Problem requirements
Without the pictures, please reproduce only the lines from the one with "Build this scene" through the one with "# horizon row", both included.

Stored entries
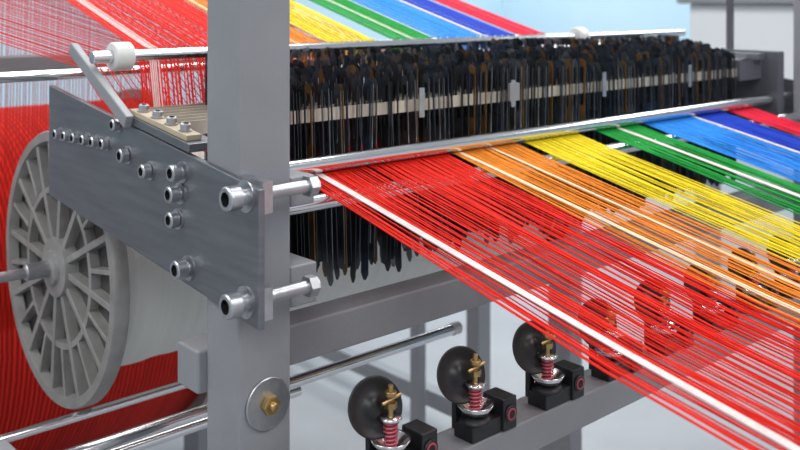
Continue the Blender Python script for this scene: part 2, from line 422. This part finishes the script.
# ---------------------------------------------------------------- distant machine
bm=empty("textile_machine")
a=Acc(); a.box(4.5,6.3,2.0,2.7,-.42,-.02,M_wallw); a.box(4.45,6.35,1.95,2.75,-.02,.02,M_frame)
for x in (4.55,6.15):
    for y in (2.05,2.6): a.box(x,x+.1,y,y+.1,ZF,-.42,M_frame)
a.obj("body",bm,.01)
a=Acc()
for i in range(6):
    a.lathe((4.6+.28*i,1.99,-.20),(0,-1,0),[(0,0),(.10,0),(.10,.02),(.05,.025),(.05,.10),(.08,.11),(.08,.12),(0,.12)],M_frame,32)
a.obj("bobbins",bm)
a=Acc()
for x in (4.5,5.4,6.25): a.cyl((x,2.3,.02),(x,2.3,.8),.03,M_framed,16)
a.obj("uprights",bm)

# ---------------------------------------------------------------- lights
def area(name,loc,sx,sy,e,rot=(0,0,0),col=(1,1,1)):
    l=bpy.data.lights.new(name,'AREA'); l.shape='RECTANGLE'; l.size=sx; l.size_y=sy; l.energy=e; l.color=col
    o=bpy.data.objects.new(name,l); o.location=(loc[0],loc[1],loc[2]+H); o.rotation_euler=rot; sc.collection.objects.link(o)
for (x,y) in ((-1.5,-1.5),(-1.5,2.5),(2,-1.5),(2,2.2),(5.5,.5),(5.5,4.5),(1,5.5),(8,7),(8,2)):
    area("ceiling_light",(x,y,2.15),1.2,2.4,75)
w=bpy.data.worlds.new("World"); sc.world=w; w.use_nodes=True
w.node_tree.nodes["Background"].inputs[0].default_value=(.8,.88,1,1); w.node_tree.nodes["Background"].inputs[1].default_value=.6

# ---------------------------------------------------------------- camera
cd=bpy.data.cameras.new("camera"); cam=bpy.data.objects.new("camera",cd); sc.collection.objects.link(cam)
cam.location=(0,0,H); cam.rotation_euler=(math.radians(90),0,math.radians(-42))
cd.sensor_width=36; cd.lens=36*945/800; cd.shift_y=-225/800; cd.clip_start=.03
cd.dof.use_dof=True; cd.dof.focus_distance=1.33; cd.dof.aperture_fstop=5.0
sc.camera=cam
sc.view_settings.view_transform='Standard'
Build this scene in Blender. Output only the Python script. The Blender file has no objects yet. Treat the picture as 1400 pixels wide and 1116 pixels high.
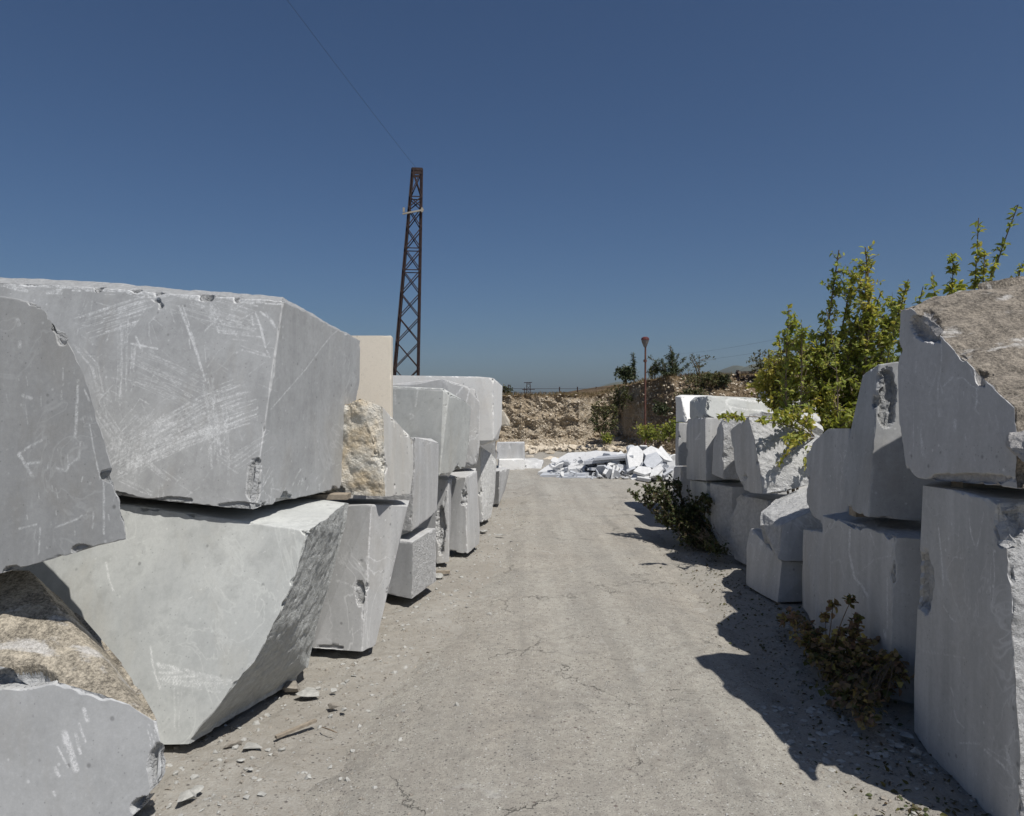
import bpy, math, random
import numpy as np
from mathutils import Vector, Matrix
from mathutils.geometry import delaunay_2d_cdt
import bmesh

rng = np.random.default_rng(7)
random.seed(7)
scn = bpy.context.scene
COL = scn.collection
H = 1.8          # camera height
F = 1000.0       # focal length in photo pixels (1400 wide)
HZ = 547.0       # horizon row

# ---------------------------------------------------------------- camera
cam_d = bpy.data.cameras.new("camera")
cam = bpy.data.objects.new("camera", cam_d)
COL.objects.link(cam)
cam.location = (0, 0, H)
cam.rotation_euler = (math.radians(90), 0, 0)
cam_d.sensor_width = 36.0
cam_d.lens = 36.0 * F / 1400.0
cam_d.shift_y = -(558.0 - HZ) / 1400.0
cam_d.clip_start = 0.05
cam_d.clip_end = 9000
scn.camera = cam

# ---------------------------------------------------------------- light
SUN = Vector((0.338, -0.375, 0.863)).normalized()
world = bpy.data.worlds.new("World")
scn.world = world
world.use_nodes = True
wn = world.node_tree
for n in list(wn.nodes):
    wn.nodes.remove(n)
wo = wn.nodes.new("ShaderNodeOutputWorld")
wb = wn.nodes.new("ShaderNodeBackground")
sky = wn.nodes.new("ShaderNodeTexSky")
sky.sky_type = 'NISHITA'
sky.sun_disc = False
sky.sun_elevation = math.asin(SUN.z)
sky.sun_rotation = math.atan2(SUN.x, SUN.y)
sky.altitude = 300
sky.air_density = 1.0
sky.dust_density = 1.5
sky.ozone_density = 10.0
wb.inputs['Strength'].default_value = 0.056
wn.links.new(sky.outputs[0], wb.inputs[0])
wn.links.new(wb.outputs[0], wo.inputs[0])
sd = bpy.data.lights.new("sun", 'SUN')
sd.energy = 4.8
sd.angle = math.radians(0.5)
sd.color = (1.0, 0.965, 0.91)
so = bpy.data.objects.new("sun", sd)
COL.objects.link(so)
so.rotation_euler = SUN.to_track_quat('Z', 'Y').to_euler()
so.location = (10, -10, 30)
scn.view_settings.view_transform = 'Standard'
scn.view_settings.look = 'None'
scn.view_settings.exposure = 0.0
scn.view_settings.gamma = 1.0
scn.view_settings.use_curve_mapping = False
scn.render.engine = 'CYCLES'

# ---------------------------------------------------------------- helpers
def P(px, py, d):
    return np.array([(px - 700.0) / F * d, d, H - (py - HZ) / F * d])

def flat(fl, refs):
    """put a traced outline on ONE plane fixed by three reference corners (px,py,d)"""
    o = np.array([0, 0, H]); a_, b_, c_ = [P(*r) for r in refs]
    n = np.cross(b_ - a_, c_ - a_); out = []
    for q in fl:
        r = np.array([(q[0] - 700.0) / F, 1.0, -(q[1] - HZ) / F])
        out.append(o + r * (n @ (a_ - o)) / (n @ r))
    return out

def proj(V):
    return 700 + F * V[:, 0] / V[:, 1], HZ + F * (H - V[:, 2]) / V[:, 1]

def _h(i, j, k, s):
    n = (i * 73856093) ^ (j * 19349663) ^ (k * 83492791) ^ (s * 2654435 + 1013)
    n = n & 0x7fffffff
    n = (n ^ (n >> 13)) * 1274126177 & 0x7fffffff
    n = (n ^ (n >> 16)) * 668265263 & 0x7fffffff
    return (n ^ (n >> 15)) / 2147483647.0

def noise(p, freq=1.0, seed=0):
    q = np.asarray(p, float) * freq + seed * 17.31
    f = np.floor(q).astype(np.int64)
    t = q - f
    t = t * t * (3 - 2 * t)
    i, j, k = f[:, 0], f[:, 1], f[:, 2]
    r = 0
    for a in (0, 1):
        wa = t[:, 0] if a else 1 - t[:, 0]
        for b in (0, 1):
            wbb = t[:, 1] if b else 1 - t[:, 1]
            for c in (0, 1):
                wc = t[:, 2] if c else 1 - t[:, 2]
                r = r + wa * wbb * wc * _h(i + a, j + b, k + c, seed)
    return r

def fbm(p, freq=1.0, seed=0, octv=4, gain=0.5):
    r = 0; a = 1; s = 0
    for o in range(octv):
        r = r + a * noise(p, freq * 2 ** o, seed + o * 5)
        s += a; a *= gain
    return r / s

def sstep(a, b, x):
    t = np.clip((x - a) / (b - a), 0, 1)
    return t * t * (3 - 2 * t)

def mesh_obj(name, V, Fc, mats=None, parent=None, origin=None, smooth=False, attr=None, attrname='surf'):
    V = np.asarray(V, float)
    if origin is None:
        if parent is None:
            origin = np.array([(V[:, 0].min() + V[:, 0].max()) / 2, (V[:, 1].min() + V[:, 1].max()) / 2, V[:, 2].min()])
        else:
            origin = np.zeros(3)
    me = bpy.data.meshes.new(name)
    W = V - origin
    if isinstance(Fc, np.ndarray):
        n, k = Fc.shape
        me.vertices.add(len(W)); me.vertices.foreach_set('co', W.ravel())
        me.loops.add(n * k); me.loops.foreach_set('vertex_index', Fc.ravel().astype(np.int32))
        me.polygons.add(n); me.polygons.foreach_set('loop_start', np.arange(0, n * k, k, dtype=np.int32))
        me.update(calc_edges=True)
    else:
        me.from_pydata([tuple(v) for v in W], [], [tuple(int(i) for i in f) for f in Fc])
        me.update()
    me.validate()
    if attr is not None:
        a = me.color_attributes.new(attrname, 'FLOAT_COLOR', 'POINT')
        a.data.foreach_set('color', np.ascontiguousarray(attr, dtype=np.float32).ravel())
    me.polygons.foreach_set('use_smooth', np.full(len(me.polygons), smooth))
    o = bpy.data.objects.new(name, me)
    COL.objects.link(o)
    if parent is not None:
        o.parent = parent
    o.location = origin
    if mats is not None:
        me.materials.append(mats)
    return o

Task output
Build this scene in Blender. Output only the Python script. The Blender file has no objects yet. Treat the picture as 1400 pixels wide and 1116 pixels high.
import bpy, math, random
import numpy as np
from mathutils import Vector, Matrix
from mathutils.geometry import delaunay_2d_cdt
import bmesh

rng = np.random.default_rng(7)
random.seed(7)
scn = bpy.context.scene
COL = scn.collection
H = 1.8          # camera height
F = 1000.0       # focal length in photo pixels (1400 wide)
HZ = 547.0       # horizon row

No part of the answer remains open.